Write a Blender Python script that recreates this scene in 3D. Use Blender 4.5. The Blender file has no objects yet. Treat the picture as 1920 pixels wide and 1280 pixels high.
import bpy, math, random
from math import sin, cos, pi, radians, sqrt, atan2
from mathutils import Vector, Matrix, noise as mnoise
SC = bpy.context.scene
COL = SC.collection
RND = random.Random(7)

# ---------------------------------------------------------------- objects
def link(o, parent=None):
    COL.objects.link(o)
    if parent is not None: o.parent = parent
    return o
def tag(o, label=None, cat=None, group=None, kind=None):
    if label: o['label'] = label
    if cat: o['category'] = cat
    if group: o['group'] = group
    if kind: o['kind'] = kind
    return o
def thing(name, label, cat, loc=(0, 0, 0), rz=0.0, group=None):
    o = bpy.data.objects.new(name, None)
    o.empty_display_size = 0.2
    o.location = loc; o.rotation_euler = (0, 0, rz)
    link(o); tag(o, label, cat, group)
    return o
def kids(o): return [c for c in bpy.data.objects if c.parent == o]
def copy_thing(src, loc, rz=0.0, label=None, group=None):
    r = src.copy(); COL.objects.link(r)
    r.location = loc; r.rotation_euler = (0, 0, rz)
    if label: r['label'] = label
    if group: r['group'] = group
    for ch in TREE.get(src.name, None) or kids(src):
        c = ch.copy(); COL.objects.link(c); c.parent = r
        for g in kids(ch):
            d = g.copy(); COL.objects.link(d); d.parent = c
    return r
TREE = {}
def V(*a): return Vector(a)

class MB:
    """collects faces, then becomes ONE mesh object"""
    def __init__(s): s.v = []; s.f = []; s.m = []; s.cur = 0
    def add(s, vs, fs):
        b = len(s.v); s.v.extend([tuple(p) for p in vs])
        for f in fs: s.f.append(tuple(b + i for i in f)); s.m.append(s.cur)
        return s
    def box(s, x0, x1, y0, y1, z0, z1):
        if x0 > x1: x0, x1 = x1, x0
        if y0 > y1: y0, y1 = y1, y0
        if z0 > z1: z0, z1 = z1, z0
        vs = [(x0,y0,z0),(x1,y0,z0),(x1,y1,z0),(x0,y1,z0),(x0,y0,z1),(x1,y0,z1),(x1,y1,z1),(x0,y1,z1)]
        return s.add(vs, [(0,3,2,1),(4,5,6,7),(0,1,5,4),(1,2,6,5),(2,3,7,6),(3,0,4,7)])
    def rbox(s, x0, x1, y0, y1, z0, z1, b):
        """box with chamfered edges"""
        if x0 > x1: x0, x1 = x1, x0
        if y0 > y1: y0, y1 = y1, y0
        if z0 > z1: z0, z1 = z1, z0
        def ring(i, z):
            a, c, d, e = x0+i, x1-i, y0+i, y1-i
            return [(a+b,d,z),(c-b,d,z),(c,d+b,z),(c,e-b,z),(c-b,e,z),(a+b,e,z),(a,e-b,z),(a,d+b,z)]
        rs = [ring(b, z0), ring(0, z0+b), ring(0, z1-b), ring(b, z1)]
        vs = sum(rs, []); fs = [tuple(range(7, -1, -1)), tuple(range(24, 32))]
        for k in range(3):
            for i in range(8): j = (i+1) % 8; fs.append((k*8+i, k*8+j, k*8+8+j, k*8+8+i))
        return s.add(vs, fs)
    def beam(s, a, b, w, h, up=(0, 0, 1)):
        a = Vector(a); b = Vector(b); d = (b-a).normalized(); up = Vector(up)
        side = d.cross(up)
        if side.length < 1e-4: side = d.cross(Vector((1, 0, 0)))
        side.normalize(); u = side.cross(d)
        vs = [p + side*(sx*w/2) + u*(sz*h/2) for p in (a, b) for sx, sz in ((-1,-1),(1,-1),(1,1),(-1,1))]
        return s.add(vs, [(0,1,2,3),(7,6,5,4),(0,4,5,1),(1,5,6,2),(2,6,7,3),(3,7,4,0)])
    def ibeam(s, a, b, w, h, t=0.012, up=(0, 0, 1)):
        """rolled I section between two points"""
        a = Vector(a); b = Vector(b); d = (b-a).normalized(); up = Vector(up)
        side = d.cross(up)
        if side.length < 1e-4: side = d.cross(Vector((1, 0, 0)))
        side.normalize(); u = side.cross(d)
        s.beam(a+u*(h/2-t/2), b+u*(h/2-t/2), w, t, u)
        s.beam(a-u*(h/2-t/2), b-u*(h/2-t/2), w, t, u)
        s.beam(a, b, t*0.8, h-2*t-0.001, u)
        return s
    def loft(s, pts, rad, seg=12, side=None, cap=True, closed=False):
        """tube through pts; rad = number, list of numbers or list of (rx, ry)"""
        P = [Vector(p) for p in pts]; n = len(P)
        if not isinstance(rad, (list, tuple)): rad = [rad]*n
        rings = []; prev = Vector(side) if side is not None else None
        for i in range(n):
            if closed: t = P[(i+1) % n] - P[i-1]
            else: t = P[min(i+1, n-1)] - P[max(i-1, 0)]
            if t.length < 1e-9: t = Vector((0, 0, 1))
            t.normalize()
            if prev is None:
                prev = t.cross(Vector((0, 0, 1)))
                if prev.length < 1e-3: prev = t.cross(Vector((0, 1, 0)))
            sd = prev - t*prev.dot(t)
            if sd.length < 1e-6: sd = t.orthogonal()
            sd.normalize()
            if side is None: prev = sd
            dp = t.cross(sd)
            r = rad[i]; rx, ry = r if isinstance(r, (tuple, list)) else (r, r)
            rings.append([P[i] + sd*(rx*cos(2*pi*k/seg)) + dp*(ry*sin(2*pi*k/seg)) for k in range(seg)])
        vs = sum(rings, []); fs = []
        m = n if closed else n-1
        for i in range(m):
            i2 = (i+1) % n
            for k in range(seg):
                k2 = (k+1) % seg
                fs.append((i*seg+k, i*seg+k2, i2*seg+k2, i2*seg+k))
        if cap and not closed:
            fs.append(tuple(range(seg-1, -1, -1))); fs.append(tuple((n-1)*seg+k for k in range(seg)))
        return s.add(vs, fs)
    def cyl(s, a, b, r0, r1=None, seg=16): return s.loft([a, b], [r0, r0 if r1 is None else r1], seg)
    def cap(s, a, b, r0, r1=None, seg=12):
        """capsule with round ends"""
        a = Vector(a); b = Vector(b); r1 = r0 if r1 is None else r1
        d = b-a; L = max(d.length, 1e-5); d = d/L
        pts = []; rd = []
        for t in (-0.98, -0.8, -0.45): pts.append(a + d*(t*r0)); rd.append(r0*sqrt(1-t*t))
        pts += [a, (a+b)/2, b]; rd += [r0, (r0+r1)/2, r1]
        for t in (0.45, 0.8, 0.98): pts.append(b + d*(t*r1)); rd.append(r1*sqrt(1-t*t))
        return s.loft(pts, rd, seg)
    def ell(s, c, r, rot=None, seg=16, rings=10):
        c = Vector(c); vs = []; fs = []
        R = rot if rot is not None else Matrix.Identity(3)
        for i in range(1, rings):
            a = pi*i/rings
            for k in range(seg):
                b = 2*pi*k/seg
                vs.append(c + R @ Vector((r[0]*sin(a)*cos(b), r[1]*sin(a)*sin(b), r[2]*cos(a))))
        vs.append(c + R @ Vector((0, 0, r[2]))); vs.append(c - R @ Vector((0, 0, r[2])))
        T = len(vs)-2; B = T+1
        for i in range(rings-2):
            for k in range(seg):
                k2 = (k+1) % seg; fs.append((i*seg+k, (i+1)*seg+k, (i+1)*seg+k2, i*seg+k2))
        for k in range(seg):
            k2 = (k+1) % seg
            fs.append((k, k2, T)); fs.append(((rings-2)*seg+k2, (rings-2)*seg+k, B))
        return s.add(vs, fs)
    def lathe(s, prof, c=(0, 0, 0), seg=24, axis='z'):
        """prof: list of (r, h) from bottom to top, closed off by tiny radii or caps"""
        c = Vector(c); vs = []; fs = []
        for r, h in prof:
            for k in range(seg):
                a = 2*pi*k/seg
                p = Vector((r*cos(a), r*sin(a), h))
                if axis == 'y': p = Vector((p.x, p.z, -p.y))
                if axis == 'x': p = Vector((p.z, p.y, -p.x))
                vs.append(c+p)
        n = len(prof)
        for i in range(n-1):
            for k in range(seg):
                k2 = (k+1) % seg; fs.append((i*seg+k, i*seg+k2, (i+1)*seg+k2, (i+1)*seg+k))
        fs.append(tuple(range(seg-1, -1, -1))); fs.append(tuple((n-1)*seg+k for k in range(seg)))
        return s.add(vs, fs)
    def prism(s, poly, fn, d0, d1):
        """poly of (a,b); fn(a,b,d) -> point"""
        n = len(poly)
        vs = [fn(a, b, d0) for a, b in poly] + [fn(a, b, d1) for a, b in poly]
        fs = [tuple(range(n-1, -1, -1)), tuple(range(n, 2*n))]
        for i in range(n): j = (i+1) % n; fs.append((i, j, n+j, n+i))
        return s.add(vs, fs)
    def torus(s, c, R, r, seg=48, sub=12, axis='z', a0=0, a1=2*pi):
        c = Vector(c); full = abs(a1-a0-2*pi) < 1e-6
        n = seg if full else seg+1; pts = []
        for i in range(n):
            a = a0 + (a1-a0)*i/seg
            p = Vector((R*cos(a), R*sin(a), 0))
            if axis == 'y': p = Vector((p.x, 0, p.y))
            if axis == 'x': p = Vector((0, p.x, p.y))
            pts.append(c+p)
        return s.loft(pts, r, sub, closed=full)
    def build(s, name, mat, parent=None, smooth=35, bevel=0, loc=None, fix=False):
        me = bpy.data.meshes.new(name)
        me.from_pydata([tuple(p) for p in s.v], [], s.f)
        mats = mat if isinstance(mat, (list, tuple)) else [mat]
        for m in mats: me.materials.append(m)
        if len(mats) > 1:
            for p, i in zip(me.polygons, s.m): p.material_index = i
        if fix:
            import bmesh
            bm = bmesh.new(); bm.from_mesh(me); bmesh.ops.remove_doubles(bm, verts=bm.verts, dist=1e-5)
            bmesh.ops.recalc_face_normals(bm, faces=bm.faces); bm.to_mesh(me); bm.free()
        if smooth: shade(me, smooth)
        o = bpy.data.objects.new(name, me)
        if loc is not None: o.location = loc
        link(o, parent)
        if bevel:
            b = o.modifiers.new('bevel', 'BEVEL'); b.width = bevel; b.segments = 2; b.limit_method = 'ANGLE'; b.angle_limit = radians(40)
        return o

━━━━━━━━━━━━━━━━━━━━

* **Goal of the exercise**
Exactly repeat the lines running from the top of the listing to the line bearing "RND = random.Random(7)", both of those lines included, and only them.

* **Expected output**
Write a Blender Python script that recreates this scene in 3D. Use Blender 4.5. The Blender file has no objects yet. Treat the picture as 1920 pixels wide and 1280 pixels high.
import bpy, math, random
from math import sin, cos, pi, radians, sqrt, atan2
from mathutils import Vector, Matrix, noise as mnoise
SC = bpy.context.scene
COL = SC.collection
RND = random.Random(7)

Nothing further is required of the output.